Mi verrebbe quasi da gridare con lo stesso entusiasmo che misi, da bravo papa boy, sul finire degli anni settanta per il suo amato predecessore: Santo vivo!

Ma torniamo alle implicazioni con Mattinata: provo a cercarne nella memoria storica.
Un predecessore con lo stesso nome di papa Ratzinger, Benedetto XIII, nel 1677 quando era ancora Arcivescovo di Manfredonia col titolo di Cardinale Vincenzo Maria Orsini, visitò ben due volte equitando, come si legge sull’iscrizione lapidea sulla sinistra della Chiesa Abbaziale, l’odierna parrocchia di Santa Maria della Luce.

Ma andando indietro negli anni è dato supporre che proprio l’anziano Papa Celestino V, altro illustre predecessore del Papa a noi contemporaneo, autore di un simile clamoroso gesto nel 1294, solo dopo pochi mesi dalla sua altrettanto clamorosa elezione, depose la tiara per tornare a essere l’eremita Pietro del Morrone, “colui che fece per viltade il gran rifiuto”, come lo apostrofa Dante ponendolo tra gli ignavi nell’Inferno della Divina Commedia, il pontefice che da fuggiasco, dopo essere transitato da Monte Sant’Angelo, trovò molto probabilmente ostello presso l’Abbazia della SS. Trinità di Monte Sacro, ubicata lungo la via che lo portava verso il lido di Vieste.

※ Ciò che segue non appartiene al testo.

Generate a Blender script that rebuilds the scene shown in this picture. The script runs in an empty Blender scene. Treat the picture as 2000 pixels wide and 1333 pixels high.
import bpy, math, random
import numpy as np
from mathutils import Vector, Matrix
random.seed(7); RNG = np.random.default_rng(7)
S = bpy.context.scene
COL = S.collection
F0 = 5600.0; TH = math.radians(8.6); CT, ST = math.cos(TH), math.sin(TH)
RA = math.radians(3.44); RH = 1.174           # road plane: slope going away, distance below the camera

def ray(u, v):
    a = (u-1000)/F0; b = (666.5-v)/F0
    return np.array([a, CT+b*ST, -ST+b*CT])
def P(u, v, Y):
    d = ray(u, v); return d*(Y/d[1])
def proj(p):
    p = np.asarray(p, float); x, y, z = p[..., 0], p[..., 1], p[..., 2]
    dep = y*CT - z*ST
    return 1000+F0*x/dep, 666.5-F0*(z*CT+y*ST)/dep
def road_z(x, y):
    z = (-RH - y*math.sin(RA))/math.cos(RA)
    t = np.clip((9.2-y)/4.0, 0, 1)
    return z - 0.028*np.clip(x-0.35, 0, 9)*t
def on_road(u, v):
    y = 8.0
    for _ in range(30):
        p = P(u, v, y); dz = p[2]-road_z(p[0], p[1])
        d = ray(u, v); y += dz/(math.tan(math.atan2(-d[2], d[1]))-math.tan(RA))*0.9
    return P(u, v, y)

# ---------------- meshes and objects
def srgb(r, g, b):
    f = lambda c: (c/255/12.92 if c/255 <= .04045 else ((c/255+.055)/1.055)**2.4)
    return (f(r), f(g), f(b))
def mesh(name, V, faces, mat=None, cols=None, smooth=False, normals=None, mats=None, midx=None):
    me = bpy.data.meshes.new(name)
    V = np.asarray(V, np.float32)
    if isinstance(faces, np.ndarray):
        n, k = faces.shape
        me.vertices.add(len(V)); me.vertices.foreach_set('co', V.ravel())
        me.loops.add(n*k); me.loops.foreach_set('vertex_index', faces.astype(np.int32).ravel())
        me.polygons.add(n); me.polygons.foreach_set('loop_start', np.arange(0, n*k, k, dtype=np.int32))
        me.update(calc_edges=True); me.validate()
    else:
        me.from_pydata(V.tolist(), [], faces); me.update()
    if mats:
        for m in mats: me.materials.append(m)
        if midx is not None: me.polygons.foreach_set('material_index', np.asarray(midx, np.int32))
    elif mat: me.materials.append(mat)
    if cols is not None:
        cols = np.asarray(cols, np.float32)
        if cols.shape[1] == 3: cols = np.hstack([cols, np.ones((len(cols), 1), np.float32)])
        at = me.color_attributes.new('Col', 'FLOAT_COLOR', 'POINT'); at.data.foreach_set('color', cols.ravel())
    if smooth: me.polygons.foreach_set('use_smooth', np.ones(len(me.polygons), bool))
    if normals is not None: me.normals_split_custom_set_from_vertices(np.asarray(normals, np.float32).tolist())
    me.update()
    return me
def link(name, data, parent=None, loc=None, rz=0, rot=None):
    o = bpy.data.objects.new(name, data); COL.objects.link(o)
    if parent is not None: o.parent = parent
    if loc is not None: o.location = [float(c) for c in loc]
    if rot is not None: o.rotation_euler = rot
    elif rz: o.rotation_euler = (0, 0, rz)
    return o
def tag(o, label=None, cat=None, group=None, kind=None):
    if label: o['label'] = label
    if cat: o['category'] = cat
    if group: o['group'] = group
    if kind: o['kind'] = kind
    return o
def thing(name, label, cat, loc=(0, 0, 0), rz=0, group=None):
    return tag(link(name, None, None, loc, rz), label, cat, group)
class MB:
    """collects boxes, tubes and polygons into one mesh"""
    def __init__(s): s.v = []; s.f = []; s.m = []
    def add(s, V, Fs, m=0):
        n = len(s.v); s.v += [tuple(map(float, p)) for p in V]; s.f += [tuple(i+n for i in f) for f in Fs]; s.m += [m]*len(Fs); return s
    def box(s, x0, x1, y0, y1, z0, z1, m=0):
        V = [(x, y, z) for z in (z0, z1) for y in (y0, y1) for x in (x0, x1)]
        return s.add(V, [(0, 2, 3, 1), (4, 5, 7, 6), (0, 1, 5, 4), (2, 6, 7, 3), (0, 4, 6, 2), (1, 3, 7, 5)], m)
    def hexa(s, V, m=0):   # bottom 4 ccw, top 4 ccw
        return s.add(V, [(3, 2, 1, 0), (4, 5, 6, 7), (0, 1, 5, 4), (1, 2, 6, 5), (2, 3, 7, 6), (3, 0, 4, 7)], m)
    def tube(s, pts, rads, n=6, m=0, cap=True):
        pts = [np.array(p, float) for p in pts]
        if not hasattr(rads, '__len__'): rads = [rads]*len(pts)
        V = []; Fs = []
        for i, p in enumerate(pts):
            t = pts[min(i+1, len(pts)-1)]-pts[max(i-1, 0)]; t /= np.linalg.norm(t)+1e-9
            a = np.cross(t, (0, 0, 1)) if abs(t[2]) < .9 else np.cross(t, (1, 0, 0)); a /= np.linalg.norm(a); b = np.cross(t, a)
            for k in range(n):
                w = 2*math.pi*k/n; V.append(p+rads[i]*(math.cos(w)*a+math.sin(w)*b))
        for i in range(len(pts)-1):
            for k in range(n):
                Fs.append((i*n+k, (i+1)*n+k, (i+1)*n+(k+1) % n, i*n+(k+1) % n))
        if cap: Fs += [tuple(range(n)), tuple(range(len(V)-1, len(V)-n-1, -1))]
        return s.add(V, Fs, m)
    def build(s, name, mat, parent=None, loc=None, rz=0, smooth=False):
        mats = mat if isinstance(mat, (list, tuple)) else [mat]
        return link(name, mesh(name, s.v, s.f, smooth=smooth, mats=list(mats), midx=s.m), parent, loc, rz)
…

Qui avrebbe dovuto concludere la sua avventura da povero cristiano, come scriverà secoli dopo il suo conterraneo abruzzese Ignazio Silone, imbarcandosi su un naviglio che lo avrebbe condotto in Oriente per trovare rifugio e forse requie in un monastero eremitico, dove avrebbe voluto trascorrere gli anni che lo separavano dalla morte.

Mentre era in procinto di salpare, fu però raggiunto e arrestato dagli sgherri del Cardinale Benedetto Caetani, suo segretario, nel frattempo diventato successore col titolo di Papa Bonifacio VIII, cui Dante attribuiva, al pari del buon Celestino, tutte le sue sventure determinate dalla contesa tra Guelfi e Ghibellini.
La sua esistenza terrena si concluse solo due anni dopo nel Castello di Fumone, nel Lazio, dove era stato rinchiuso, prigioniero, ma con tutti gli onori del suo rango secondo quanto riportano le cronache di fonte papale.

Nessun documento comprova la pur affascinante ipotesi, che tale resta, del passaggio su Monte Sacro, surrogata solo da semplici riscontri topografici, ma mi piace comunque avanzarla: a essa sono in procinto di dedicare un saggio ad hoc in cui espliciterò i motivi che supportano la mia intuizione.

Ma torniamo per un istante al momento dell’annuncio amplificato, urbi et orbi, dalle televisioni di tutto il mondo, che ha lasciato senza parole i porporati da lui convocati in una seduta del Concistoro che avrebbe dovuto, tra l’altro, annunciare la canonizzazione degli 800 martiri di Otranto.

Proprio quei Beati Martiri che a breve saliranno agli onori degli altari e di cui la nostra Chiesa mattinatese conserva, in un’urna collocata all’interno della lunetta nel basamento dell’altare maggiore, alcuni frammenti ossei fatti arrivare dall’arciprete don Francesco La Torre nel settembre 1990 in occasione della dedicazione della chiesa parrocchiale per mano dell’Arcivescovo di Manfredonia dell’epoca monsignor Vincenzo d’Addario.

Il prossimo 12 maggio, il nuovo Papa proclamerà Santi gli 800 cristiani otrantini martirizzati nel 1480 in odium fidei per aver rifiutato la conversione all’Islam imposta dai Turchi assedianti e anche la Chiesa mattinatese avrà le sue Sante reliquie e la teca di cristallo che le racchiude potrà essere venerata come le confà.

A distanza da qualche secolo dalla dispersione delle 57 Sante reliquie di Monte Sacro (in seguito all’abbandono del sito monastico e l’incameramento dei beni e della Biblioteca dell’Abbazia della SS. Trinità nella Mensa arcivescovile Sipontina nel XV secolo), Mattinata potrà nuovamente vantare di possedere e onorare nella sua Chiesa Abbaziale, parrocchia di Santa Maria della Luce, reliquie di Santi.